If you use a DBMS like MySQL or the like you can also use 64-bit integers as primary keys. This gives you 18.446.744.073.709.551.615 possible contacts - is that sufficient? If not and you are planning on a galactical scale use a char field with 50 (or so) characters and increment the values by your own routine instead of an auto-increment value.

If you use a DBMS like MySQL or the like you can also use 64-bit integers as primary keys. This gives you 18.446.744.073.709.551.615 possible contacts - is that sufficient? If not and you are planning on a galactical scale use a char field with 50 (or so) characters and increment the values by your own routine instead of an auto-increment value.

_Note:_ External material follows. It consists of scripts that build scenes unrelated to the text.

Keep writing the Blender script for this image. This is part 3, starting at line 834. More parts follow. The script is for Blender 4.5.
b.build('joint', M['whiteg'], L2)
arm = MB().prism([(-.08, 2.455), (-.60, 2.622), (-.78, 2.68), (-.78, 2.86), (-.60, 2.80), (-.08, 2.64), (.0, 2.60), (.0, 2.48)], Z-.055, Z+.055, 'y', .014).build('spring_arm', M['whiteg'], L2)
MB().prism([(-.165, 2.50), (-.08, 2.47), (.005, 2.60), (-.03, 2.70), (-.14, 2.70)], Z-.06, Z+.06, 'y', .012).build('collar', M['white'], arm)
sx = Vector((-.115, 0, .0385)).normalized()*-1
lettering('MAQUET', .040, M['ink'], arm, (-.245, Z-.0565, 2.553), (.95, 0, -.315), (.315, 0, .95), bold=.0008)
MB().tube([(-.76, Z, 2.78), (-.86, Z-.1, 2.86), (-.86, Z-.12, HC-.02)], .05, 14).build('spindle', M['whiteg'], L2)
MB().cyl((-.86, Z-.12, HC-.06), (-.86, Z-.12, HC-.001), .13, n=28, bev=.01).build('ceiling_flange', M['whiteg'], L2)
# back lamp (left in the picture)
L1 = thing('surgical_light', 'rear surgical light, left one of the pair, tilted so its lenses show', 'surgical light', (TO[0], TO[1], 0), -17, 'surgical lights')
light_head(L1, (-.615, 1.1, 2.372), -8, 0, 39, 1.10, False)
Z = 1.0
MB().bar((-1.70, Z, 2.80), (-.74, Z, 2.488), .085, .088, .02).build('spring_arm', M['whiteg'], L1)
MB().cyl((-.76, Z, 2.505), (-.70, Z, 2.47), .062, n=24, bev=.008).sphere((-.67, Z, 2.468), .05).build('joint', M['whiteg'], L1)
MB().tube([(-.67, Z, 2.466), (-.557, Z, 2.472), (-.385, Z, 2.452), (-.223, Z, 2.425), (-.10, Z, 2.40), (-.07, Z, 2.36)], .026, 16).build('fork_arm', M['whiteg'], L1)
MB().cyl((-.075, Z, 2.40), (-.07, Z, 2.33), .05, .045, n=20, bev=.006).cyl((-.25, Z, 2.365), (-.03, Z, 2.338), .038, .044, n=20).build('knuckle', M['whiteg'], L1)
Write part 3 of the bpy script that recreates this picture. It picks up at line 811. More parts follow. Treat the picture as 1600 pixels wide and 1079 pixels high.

i really liked your answer. i didn't know that the id can hold upto 64bit value. it will help me a lot. and the technique for you described in case galactical scale data was also good. i got my answer. but i would really like to know is there any possibility in huge scale database (consider facebook, gmail, yahoo) to overflow the 64 bit value?

Some simple arithmetic shows: if all human beings start adding contacts with the steady rate of one contact per second, night and day throughout, even on holidays, than you will be out of unique IDs after 84 years. You really like to plan it big, do you?

SQL can handle up 18,446,744,073,709,551,615 with BigInt. If this isn't enough, you can always add a new column in the table and the key and use both fields as ID.
Instead of this, why aren't you woried that you can store only contact number and not everything else in the Google Contacts API?

PS: Good luck convincing everybody to share their private data with you.

Some simple arithmetic shows: if all human beings start adding contacts with the steady rate of one contact per second, night and day throughout, even on holidays, than you will be out of unique IDs after 84 years. You really like to plan it big, do you?

you are right. thank you. got my answer. thanks again to all for their help. really appreciate it.